Many different embodiments have been disclosed herein, in connection with the above description and the drawings. It will be understood that it would be unduly repetitious and obfuscating to describe and illustrate every combination and subcombination of these embodiments. Accordingly, all embodiments can be combined in any way and/or combination, and the present specification, including the drawings, shall be construed to constitute a complete written description of all combinations and subcombinations of the embodiments described herein, and of the manner and process of making and using them, and shall support claims to any such combination or subcombination.

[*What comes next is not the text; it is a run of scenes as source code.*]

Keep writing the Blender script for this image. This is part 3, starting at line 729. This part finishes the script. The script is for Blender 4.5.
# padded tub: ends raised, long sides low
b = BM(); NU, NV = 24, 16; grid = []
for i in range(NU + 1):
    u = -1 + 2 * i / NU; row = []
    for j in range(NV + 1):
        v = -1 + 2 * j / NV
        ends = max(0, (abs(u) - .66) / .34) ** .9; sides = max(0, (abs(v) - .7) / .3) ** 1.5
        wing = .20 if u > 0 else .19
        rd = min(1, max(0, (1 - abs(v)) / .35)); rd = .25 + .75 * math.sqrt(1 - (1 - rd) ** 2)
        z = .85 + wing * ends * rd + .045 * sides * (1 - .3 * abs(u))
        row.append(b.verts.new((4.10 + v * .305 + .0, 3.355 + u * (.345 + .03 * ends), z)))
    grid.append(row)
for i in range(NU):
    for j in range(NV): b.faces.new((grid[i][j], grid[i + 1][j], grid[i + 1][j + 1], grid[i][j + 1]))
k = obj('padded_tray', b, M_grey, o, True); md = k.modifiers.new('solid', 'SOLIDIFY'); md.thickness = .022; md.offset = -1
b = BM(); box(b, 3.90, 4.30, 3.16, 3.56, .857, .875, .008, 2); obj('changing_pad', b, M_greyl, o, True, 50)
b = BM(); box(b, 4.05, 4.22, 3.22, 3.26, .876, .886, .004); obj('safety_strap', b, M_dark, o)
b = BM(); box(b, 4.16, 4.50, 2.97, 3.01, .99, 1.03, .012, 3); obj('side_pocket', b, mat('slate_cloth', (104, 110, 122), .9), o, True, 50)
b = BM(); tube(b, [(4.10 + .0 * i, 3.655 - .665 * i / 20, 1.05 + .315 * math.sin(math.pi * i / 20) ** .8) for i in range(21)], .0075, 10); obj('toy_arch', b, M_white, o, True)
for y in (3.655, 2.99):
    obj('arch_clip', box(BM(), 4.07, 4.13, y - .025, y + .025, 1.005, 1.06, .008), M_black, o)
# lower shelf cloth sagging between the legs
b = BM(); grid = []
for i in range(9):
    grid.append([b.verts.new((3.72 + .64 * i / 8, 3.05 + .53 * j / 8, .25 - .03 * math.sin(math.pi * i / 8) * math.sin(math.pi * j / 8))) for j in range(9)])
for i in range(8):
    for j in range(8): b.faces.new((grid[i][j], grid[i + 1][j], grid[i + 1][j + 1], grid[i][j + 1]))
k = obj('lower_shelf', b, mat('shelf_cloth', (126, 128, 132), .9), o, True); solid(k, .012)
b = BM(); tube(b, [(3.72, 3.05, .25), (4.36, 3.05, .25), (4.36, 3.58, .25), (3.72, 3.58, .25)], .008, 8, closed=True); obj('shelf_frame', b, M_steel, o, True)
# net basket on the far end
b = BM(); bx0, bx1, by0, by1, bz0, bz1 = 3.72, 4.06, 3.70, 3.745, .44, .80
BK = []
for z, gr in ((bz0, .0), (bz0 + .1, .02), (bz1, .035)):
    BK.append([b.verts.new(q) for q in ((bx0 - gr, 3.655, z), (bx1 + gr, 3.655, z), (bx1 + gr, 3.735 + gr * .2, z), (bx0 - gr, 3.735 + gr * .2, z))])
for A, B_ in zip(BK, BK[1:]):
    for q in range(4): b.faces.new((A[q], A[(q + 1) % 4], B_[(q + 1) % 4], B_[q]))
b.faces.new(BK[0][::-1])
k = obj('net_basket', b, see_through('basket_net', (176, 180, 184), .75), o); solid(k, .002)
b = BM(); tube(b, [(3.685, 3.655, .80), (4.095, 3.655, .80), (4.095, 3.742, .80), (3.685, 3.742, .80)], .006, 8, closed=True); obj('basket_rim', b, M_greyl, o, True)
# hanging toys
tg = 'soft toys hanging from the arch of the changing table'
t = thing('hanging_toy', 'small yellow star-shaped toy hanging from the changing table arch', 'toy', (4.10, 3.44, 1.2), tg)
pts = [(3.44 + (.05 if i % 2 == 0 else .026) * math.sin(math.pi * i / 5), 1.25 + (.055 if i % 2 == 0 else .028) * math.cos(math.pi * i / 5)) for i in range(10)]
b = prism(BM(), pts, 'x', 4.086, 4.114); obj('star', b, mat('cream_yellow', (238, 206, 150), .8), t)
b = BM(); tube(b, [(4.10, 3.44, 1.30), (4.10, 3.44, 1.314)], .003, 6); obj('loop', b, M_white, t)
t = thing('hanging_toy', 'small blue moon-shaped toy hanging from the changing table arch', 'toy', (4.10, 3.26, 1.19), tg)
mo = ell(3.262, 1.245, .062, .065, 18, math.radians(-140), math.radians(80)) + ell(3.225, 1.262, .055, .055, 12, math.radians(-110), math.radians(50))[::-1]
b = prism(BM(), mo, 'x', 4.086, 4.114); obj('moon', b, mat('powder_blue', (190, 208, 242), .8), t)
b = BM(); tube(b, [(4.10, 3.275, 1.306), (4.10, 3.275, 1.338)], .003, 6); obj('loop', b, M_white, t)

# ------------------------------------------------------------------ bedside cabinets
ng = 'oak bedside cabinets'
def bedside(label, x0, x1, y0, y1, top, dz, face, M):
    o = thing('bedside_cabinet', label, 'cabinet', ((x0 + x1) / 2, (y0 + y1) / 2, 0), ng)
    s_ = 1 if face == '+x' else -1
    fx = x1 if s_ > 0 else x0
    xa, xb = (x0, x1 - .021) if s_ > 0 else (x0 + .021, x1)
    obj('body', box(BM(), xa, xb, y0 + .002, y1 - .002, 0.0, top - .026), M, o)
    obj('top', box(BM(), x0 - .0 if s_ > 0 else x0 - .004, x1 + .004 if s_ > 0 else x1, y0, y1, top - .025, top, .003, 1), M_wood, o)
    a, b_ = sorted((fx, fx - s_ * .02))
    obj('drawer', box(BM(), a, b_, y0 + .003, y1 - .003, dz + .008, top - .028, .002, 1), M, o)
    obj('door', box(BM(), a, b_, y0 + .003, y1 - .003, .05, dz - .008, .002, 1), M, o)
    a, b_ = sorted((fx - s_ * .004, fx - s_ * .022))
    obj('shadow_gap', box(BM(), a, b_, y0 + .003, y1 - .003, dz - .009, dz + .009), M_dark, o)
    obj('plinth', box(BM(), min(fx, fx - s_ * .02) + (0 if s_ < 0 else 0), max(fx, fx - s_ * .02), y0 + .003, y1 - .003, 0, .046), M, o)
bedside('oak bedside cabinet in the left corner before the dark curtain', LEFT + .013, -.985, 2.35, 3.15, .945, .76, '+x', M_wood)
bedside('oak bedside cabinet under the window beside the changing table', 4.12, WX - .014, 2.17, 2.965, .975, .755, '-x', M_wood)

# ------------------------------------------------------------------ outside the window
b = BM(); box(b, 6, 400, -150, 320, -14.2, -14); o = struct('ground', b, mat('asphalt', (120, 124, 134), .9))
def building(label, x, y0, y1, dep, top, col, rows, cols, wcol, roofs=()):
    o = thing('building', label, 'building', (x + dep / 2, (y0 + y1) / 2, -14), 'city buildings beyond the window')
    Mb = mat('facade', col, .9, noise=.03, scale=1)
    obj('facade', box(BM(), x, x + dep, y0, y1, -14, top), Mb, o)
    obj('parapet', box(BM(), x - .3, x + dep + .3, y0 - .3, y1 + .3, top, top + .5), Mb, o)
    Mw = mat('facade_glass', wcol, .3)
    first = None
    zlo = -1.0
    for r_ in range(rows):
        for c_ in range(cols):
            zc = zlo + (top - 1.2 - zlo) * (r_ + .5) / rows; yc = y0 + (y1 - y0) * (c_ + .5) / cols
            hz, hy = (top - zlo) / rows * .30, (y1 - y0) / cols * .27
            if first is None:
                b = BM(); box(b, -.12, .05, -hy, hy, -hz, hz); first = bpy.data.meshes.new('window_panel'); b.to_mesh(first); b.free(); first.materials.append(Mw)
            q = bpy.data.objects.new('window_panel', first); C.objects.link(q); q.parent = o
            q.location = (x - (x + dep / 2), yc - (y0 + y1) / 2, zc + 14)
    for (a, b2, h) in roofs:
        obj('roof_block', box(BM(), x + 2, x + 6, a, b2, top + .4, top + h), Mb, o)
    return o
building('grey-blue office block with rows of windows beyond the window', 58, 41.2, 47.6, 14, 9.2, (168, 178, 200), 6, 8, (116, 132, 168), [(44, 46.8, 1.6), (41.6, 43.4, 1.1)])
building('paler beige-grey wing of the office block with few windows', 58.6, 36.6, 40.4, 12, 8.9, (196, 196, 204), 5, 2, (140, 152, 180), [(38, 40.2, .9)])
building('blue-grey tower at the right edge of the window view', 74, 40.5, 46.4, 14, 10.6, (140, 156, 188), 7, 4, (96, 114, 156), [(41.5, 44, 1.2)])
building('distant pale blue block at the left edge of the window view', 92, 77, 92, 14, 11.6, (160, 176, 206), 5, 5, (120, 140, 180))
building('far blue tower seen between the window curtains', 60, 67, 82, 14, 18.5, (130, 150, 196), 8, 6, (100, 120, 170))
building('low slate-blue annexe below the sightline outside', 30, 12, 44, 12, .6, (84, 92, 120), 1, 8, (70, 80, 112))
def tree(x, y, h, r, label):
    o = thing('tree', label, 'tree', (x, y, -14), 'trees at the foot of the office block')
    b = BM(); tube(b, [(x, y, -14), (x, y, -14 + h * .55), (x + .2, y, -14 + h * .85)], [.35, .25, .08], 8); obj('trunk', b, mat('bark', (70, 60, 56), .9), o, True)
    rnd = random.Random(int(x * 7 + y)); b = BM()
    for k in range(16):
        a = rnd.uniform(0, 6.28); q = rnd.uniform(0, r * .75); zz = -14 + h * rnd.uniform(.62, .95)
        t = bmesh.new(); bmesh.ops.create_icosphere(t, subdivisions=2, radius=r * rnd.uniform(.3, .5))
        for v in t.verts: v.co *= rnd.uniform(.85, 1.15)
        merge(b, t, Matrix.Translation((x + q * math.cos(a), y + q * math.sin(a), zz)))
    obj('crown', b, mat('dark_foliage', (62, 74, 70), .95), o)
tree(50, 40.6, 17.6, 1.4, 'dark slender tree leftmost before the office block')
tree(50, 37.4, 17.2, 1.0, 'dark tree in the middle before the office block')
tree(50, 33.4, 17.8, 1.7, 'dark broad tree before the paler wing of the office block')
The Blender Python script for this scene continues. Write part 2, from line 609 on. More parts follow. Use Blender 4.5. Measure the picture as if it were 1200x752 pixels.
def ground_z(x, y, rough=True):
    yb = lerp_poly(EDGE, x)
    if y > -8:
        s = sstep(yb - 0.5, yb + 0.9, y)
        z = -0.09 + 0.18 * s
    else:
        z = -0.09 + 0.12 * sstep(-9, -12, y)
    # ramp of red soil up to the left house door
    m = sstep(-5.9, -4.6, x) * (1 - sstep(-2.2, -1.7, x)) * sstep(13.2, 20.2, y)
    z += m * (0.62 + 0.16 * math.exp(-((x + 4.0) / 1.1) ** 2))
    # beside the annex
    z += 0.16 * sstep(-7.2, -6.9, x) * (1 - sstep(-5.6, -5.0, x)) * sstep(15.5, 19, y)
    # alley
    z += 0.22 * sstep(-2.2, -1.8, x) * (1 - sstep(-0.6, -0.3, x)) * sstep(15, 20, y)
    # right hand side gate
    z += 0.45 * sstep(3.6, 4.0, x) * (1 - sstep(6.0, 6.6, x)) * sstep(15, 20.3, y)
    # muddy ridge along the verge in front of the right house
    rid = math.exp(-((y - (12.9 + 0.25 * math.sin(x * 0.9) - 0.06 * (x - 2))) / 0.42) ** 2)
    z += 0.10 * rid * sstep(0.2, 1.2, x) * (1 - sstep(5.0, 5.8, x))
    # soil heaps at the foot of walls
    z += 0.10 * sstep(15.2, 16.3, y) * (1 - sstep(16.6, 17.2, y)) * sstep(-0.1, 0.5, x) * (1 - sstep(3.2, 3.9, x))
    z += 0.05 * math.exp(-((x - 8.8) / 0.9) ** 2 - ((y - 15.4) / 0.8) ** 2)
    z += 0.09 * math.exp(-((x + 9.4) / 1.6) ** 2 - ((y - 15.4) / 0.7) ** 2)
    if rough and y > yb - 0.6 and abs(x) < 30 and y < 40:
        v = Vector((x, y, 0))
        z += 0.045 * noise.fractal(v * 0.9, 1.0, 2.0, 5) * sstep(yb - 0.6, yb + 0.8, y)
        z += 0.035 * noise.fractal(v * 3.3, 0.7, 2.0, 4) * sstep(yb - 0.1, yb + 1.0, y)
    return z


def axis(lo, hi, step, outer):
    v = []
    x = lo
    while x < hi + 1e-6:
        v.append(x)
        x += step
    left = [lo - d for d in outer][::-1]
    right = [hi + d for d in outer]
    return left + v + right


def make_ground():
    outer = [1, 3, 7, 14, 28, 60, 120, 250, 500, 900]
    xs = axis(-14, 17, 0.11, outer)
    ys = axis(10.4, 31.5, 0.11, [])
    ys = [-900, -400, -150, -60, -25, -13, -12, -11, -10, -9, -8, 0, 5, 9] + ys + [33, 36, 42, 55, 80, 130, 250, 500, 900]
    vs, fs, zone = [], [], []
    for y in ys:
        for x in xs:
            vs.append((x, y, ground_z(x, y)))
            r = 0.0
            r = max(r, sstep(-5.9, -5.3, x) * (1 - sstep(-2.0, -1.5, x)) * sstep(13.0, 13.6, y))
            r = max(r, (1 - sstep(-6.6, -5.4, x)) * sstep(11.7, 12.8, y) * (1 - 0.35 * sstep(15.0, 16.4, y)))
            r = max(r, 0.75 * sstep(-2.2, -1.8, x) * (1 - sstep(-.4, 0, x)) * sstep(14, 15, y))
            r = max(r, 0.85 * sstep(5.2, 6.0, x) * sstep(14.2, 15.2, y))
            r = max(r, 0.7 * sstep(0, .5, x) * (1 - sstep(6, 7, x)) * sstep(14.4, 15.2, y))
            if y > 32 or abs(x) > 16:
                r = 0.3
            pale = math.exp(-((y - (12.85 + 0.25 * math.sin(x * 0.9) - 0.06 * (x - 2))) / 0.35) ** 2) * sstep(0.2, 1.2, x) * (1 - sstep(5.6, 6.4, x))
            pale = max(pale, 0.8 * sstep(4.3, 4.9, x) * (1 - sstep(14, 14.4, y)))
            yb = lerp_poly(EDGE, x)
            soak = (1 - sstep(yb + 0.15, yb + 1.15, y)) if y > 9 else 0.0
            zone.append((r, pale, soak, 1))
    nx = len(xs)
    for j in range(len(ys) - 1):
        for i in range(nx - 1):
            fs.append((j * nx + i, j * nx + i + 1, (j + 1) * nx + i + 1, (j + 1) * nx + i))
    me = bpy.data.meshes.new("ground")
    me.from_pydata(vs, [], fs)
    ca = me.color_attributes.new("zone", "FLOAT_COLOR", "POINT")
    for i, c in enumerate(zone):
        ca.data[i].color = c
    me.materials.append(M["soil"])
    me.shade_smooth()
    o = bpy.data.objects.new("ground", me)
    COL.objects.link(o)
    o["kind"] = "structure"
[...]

An equivalent substitution of two or more elements can be made for anyone of the elements in the claims below or that a single element can be substituted for two or more elements in a claim. Although elements can be described above as acting in certain combinations, and even initially claimed as such, it is to be expressly understood that one or more elements from a claimed combination can, in some cases, be excised from the combination and that the claimed combination can be directed to a subcombination or variation of a subcombination.
It will be appreciated by persons skilled in the art that the present embodiment is not limited to what has been particularly shown and described hereinabove. A variety of modifications and variations are possible considering the above teachings without departing from the following claims.